70 years ago, before dawn on December 8, 1941, perceiving a threat to our very survival, our country started a war with the United States of America. The Japanese Imperial Navy surprised the U.S. Pacific Fleet at anchorage at Pearl Harbor, Hawaii. … The post-war Japanese Constitution was a creature of the values and historical perceptions of the occupying power. Many positive elements of Japanese history, culture and education were ignored in the blanket condemnation that followed in the wake of defeat. Article 9 of the Constitution denied the national right to maintain an army, a navy and an air force; amendment of that article has proven to be difficult in the extreme.
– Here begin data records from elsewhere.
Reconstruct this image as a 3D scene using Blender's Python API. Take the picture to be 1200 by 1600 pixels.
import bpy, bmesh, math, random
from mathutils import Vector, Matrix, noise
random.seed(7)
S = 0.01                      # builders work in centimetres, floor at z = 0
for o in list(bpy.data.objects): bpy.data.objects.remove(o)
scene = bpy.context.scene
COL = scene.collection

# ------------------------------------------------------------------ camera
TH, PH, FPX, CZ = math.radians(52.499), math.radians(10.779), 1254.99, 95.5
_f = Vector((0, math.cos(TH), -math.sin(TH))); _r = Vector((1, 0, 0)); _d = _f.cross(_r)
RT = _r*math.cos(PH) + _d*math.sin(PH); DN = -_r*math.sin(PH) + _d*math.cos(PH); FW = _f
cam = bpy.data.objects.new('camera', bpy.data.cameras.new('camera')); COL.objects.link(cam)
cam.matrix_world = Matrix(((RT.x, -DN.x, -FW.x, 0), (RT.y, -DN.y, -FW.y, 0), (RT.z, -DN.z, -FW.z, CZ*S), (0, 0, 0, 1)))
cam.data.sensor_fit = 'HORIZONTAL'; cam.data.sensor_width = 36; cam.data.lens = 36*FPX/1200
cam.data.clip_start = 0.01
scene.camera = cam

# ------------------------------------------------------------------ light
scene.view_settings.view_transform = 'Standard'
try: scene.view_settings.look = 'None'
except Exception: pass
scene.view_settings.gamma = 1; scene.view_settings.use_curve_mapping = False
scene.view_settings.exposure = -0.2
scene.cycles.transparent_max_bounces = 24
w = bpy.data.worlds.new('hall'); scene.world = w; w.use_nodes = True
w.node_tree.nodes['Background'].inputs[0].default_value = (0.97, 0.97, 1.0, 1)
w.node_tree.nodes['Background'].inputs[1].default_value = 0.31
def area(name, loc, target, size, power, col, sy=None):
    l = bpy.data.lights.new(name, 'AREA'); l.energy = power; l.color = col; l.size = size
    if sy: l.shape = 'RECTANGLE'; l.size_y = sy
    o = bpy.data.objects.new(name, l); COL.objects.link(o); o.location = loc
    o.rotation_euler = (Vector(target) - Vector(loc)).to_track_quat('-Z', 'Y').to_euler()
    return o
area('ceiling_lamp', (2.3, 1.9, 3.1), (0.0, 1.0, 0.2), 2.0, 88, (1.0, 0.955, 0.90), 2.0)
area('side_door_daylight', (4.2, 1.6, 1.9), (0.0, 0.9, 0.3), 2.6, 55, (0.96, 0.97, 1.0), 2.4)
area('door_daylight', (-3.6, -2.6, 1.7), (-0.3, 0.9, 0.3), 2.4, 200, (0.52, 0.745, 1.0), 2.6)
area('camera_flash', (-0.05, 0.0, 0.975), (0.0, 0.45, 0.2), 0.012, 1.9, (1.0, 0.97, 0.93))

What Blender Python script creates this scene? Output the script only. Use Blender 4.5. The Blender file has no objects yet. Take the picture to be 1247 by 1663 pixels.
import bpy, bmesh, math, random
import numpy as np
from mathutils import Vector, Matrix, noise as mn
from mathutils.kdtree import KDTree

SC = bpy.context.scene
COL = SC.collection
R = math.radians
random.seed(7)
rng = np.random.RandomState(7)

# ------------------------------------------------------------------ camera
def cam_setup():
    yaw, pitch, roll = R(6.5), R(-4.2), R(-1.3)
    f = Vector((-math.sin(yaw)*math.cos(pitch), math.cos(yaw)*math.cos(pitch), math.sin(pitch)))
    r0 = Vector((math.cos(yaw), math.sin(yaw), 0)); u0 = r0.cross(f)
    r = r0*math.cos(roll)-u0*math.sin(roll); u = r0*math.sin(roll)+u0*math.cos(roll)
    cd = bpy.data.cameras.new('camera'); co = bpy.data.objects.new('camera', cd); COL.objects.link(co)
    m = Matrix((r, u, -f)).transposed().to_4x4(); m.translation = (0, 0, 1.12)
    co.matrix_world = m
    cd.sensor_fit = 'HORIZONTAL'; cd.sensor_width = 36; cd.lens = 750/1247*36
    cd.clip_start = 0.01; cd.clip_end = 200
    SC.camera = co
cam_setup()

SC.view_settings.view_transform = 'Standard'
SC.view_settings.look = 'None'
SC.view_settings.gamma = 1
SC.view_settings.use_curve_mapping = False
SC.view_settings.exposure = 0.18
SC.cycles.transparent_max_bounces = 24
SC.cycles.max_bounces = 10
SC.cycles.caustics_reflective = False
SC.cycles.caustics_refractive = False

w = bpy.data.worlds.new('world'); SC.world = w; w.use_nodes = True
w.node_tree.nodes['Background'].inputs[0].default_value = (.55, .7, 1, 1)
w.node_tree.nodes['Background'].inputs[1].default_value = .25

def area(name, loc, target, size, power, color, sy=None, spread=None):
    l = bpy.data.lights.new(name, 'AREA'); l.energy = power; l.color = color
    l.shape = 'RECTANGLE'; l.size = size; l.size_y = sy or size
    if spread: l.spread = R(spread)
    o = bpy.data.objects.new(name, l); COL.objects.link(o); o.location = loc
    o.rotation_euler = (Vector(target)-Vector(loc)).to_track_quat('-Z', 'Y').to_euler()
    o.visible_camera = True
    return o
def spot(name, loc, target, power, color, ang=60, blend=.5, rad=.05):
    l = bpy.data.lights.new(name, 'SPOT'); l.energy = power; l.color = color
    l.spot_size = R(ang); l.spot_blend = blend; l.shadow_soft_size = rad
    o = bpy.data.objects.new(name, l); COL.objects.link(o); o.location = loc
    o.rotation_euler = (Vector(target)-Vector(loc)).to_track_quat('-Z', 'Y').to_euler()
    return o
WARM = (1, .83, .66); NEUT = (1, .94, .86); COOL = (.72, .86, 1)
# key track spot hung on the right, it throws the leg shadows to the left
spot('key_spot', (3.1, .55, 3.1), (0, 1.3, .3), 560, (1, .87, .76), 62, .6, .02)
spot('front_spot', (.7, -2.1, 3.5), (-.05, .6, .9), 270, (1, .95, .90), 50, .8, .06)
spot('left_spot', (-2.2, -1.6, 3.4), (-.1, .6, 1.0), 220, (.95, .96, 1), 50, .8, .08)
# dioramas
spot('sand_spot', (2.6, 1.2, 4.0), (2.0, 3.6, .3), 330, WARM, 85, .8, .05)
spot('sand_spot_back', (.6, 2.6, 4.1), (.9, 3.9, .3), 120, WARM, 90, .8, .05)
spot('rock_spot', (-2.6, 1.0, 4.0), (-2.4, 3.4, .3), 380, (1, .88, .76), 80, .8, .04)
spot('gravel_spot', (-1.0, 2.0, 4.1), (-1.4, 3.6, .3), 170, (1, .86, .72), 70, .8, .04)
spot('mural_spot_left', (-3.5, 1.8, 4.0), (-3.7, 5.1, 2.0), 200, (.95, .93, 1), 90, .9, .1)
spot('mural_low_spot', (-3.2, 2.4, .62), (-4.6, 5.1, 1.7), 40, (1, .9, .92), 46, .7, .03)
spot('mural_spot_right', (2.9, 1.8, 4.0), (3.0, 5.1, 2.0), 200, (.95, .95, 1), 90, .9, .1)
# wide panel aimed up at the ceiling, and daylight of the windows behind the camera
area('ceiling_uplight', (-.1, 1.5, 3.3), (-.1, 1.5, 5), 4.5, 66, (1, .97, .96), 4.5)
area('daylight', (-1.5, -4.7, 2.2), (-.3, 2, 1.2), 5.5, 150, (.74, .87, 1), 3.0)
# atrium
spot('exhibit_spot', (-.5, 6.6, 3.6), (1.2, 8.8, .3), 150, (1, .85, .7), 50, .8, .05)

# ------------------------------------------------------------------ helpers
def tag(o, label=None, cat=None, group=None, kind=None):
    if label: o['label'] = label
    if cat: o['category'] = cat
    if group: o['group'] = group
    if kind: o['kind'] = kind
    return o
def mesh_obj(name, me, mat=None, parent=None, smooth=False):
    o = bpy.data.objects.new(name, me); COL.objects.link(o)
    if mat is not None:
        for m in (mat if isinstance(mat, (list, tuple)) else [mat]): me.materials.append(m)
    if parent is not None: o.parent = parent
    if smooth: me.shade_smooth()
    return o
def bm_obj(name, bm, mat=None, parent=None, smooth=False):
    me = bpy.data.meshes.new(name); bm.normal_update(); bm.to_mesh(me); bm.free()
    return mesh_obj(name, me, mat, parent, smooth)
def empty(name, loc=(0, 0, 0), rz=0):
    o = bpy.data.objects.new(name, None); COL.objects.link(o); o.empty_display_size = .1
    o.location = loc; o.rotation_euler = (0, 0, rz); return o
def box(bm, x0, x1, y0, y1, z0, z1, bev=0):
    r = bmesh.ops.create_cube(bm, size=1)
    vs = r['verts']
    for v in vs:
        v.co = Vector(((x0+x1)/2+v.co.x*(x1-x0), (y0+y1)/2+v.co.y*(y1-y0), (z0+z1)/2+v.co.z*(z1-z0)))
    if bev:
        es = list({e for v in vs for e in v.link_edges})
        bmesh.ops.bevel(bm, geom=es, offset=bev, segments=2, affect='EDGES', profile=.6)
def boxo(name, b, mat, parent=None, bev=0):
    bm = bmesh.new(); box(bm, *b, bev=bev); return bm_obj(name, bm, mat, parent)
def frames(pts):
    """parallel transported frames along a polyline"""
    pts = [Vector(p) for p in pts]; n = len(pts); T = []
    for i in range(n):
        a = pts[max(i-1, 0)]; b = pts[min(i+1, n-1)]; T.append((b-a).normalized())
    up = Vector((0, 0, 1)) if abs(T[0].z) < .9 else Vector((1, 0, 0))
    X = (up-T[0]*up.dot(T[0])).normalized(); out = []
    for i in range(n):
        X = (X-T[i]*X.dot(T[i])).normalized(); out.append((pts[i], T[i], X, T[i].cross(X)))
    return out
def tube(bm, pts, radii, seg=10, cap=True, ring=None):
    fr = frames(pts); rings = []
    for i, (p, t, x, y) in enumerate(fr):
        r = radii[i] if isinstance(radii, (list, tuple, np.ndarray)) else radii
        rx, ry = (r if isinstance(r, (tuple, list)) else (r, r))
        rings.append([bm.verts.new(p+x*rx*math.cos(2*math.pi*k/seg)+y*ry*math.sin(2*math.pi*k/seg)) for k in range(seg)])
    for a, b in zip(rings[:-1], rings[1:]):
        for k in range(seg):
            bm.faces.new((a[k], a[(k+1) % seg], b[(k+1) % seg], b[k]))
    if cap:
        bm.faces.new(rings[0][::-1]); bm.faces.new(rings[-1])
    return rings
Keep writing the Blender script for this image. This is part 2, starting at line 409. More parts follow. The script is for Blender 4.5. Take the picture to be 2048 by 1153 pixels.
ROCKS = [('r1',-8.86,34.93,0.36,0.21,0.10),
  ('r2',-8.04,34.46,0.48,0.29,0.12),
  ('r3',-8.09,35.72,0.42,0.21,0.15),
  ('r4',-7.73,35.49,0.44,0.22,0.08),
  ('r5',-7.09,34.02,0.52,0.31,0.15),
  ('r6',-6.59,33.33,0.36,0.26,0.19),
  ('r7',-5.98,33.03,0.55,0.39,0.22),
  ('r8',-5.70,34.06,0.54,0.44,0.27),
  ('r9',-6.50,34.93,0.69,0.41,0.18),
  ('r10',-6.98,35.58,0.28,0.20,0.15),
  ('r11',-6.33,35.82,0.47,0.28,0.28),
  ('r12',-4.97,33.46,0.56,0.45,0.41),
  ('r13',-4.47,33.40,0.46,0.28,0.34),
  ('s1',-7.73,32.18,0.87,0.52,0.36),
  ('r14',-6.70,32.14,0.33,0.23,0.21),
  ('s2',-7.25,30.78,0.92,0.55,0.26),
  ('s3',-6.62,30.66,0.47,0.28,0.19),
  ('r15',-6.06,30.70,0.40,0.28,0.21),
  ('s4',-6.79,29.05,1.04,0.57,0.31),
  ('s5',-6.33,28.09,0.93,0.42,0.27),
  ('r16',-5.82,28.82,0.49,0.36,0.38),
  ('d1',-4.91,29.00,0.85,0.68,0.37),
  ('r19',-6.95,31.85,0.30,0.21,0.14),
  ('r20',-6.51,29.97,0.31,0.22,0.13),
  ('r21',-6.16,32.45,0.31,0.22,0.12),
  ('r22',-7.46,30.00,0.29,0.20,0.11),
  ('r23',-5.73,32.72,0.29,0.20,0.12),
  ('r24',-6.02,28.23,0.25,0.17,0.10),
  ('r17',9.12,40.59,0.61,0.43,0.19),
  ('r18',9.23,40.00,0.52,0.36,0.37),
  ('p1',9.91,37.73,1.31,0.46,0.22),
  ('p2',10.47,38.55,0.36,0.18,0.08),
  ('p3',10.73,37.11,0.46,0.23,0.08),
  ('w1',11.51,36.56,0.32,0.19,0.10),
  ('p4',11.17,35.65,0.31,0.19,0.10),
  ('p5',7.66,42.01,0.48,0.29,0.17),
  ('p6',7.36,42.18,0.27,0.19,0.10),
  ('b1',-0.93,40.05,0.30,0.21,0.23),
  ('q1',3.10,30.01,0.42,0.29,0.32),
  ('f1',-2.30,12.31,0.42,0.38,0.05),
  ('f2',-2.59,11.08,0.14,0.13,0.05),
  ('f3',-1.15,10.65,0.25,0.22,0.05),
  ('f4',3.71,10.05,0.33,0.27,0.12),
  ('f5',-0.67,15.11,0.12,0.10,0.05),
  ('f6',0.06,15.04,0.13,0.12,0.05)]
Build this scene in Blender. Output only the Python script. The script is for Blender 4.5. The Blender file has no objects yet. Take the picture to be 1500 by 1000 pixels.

Not only is Nakajo justifying Japan’s war against the United States, he is pushing for a revolt against Japan’s post-war constitution. So, it is obvious that this think-tank, the Japan Forum for Strategic Studies, is a lobbyist group for Japanese militarism. Newsham, like the Japanese nationalists in government, is in favor of Abe’s reforms against Article 9 and for “collective self defense,” saying: “The plain language of Article 9 barely allows Japan to have a police force. By any measure, the JSDF is a military and able to use force and violence if ordered to do so.”Just as the US government was behind the Arab Spring, it is also behind the militarism of Japan, backing and encouraging its move to increase defense, making one wonder if the Arab Spring, and the Asia Spring, are all part of the same conspiracy.